The ratings were down 24 percent from last year’s Masters finale, in which Adam Scott beat Angel Cabrera in a playoff, according to Sports Business Daily (subscription required). That Masters had a 10.2 rating. In fact, Sunday’s Masters rating was the lowest final-round rating since Phil Mickelson’s 2004 win, which garnered a 7.2 rating. Interestingly, the highest rating in the last 10 years was for Mickelson’s win in 2012, which got a 12.0 rating. Woods’ last win in 2005 got a 10.3 rating.
Sports Business Journal reporter Austin Karp said on Twitter that the reason for the ratings decline was due to the lack of final-drama as well as Woods’ absence. Mickelson, the game’s second-biggest star, missed the cut this year and also did not play the weekend.
According to Sports Business Journal, Saturday’s ratings were similarly soft by previous Masters’ standards.
CBS also drew a 4.4 overnight for Saturday's third-round coverage of The Masters, down 30 percent from a 6.3 overnight last year.

In the opening round -- broadcast by ESPN -- Woods’ absence had a clear effect on ratings.

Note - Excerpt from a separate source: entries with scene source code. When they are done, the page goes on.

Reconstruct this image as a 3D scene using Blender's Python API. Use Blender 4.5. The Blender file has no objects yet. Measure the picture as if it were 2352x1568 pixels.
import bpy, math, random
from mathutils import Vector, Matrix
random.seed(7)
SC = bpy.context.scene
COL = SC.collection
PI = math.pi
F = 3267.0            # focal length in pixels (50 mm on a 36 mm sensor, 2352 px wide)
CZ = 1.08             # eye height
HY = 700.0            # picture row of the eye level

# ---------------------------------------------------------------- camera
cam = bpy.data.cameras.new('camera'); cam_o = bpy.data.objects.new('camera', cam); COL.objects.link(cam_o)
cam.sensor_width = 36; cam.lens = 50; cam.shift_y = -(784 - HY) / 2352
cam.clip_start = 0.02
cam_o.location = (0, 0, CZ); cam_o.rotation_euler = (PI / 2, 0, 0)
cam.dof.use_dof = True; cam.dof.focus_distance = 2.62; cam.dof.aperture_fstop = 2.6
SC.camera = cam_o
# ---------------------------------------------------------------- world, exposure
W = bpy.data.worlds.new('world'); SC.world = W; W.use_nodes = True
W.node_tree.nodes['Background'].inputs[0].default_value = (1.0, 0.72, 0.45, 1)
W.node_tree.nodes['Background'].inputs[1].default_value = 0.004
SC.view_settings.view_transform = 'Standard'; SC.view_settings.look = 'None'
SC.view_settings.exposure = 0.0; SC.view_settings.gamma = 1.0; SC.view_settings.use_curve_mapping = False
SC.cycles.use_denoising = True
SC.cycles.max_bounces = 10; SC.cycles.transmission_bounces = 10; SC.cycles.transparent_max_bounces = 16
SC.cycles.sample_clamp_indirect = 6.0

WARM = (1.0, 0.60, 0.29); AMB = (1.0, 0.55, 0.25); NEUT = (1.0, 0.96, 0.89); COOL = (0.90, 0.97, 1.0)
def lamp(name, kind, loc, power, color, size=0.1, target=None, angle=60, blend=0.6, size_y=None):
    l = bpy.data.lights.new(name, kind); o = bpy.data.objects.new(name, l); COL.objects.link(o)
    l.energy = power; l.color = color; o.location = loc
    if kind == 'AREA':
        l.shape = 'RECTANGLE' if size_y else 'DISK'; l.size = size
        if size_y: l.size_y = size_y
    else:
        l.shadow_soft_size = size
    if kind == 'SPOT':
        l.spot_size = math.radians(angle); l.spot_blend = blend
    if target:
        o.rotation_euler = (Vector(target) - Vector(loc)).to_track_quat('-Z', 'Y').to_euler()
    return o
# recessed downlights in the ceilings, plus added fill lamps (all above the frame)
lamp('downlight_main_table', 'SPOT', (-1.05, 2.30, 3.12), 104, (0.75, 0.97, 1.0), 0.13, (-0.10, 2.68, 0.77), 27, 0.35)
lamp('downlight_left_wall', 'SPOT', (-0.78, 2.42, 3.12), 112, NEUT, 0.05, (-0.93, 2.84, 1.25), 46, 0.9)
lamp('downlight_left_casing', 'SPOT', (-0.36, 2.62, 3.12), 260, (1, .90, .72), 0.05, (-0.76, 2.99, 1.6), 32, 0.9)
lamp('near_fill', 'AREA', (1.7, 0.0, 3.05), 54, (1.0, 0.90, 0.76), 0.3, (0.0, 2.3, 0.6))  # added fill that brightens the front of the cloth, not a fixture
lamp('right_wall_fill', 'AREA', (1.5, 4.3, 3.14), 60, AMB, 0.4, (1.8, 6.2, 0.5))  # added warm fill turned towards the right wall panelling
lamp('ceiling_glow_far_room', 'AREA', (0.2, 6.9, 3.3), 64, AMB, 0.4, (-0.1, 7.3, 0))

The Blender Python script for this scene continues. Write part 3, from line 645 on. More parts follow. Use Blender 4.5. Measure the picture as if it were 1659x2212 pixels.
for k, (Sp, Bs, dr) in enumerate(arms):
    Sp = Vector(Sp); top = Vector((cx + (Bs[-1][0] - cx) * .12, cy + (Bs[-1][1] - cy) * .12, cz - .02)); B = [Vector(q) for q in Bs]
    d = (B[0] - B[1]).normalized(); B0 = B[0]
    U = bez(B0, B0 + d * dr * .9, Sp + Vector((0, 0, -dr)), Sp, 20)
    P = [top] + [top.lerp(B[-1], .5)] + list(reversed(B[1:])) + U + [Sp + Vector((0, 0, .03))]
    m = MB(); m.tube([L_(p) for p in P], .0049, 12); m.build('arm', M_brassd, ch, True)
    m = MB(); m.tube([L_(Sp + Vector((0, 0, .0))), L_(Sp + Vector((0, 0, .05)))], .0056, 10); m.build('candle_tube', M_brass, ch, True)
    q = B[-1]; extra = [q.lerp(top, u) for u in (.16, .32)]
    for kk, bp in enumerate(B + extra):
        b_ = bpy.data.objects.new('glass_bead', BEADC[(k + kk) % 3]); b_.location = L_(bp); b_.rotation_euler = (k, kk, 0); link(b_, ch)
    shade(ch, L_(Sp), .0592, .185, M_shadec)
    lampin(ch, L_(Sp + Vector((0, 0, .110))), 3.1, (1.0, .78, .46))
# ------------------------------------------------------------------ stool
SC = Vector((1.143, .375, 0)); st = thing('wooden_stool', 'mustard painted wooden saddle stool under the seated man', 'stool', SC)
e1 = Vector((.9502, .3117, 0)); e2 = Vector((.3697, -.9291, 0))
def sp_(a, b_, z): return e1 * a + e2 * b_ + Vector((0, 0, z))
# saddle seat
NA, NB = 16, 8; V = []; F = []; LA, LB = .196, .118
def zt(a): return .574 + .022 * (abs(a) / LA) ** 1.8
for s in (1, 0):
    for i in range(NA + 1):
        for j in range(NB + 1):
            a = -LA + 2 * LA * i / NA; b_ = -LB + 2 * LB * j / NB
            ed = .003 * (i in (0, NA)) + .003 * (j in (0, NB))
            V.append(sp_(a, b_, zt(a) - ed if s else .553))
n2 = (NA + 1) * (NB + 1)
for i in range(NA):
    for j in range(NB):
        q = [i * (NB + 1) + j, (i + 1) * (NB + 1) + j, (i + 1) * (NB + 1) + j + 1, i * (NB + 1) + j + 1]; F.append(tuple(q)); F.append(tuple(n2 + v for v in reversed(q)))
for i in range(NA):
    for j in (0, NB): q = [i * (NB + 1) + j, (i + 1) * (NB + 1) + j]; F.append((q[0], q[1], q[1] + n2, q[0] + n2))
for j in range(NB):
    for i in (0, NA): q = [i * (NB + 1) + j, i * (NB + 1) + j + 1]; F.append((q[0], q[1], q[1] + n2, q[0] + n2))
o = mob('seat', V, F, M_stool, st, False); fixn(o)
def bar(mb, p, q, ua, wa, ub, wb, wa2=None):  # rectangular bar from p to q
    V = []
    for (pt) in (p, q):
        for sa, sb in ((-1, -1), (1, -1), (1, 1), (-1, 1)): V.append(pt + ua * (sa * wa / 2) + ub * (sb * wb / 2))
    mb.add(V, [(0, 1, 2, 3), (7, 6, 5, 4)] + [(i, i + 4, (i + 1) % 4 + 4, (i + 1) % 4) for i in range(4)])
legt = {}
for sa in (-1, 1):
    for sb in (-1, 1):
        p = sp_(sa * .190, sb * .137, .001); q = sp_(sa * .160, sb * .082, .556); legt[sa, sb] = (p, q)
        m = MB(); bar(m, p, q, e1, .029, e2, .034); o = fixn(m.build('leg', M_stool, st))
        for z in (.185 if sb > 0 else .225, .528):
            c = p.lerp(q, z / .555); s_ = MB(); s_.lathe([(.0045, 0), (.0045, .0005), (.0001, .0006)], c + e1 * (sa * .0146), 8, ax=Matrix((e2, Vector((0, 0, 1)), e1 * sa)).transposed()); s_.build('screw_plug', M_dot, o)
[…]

ESPN averaged a 1.8 fast-national rating and 2.5 million viewers for Friday's second-round coverage of the tournament, down 40 percent for both metrics compared to last year's event, which drew a 3.0 rating and 4.2 million viewers. For early round coverage on Thursday and Friday coverage, ESPN averaged a 1.6 rating and 2.2 million viewers, down 36 percent and 37 percent, respectively, from a 2.5 rating and 3.5 million viewers last year.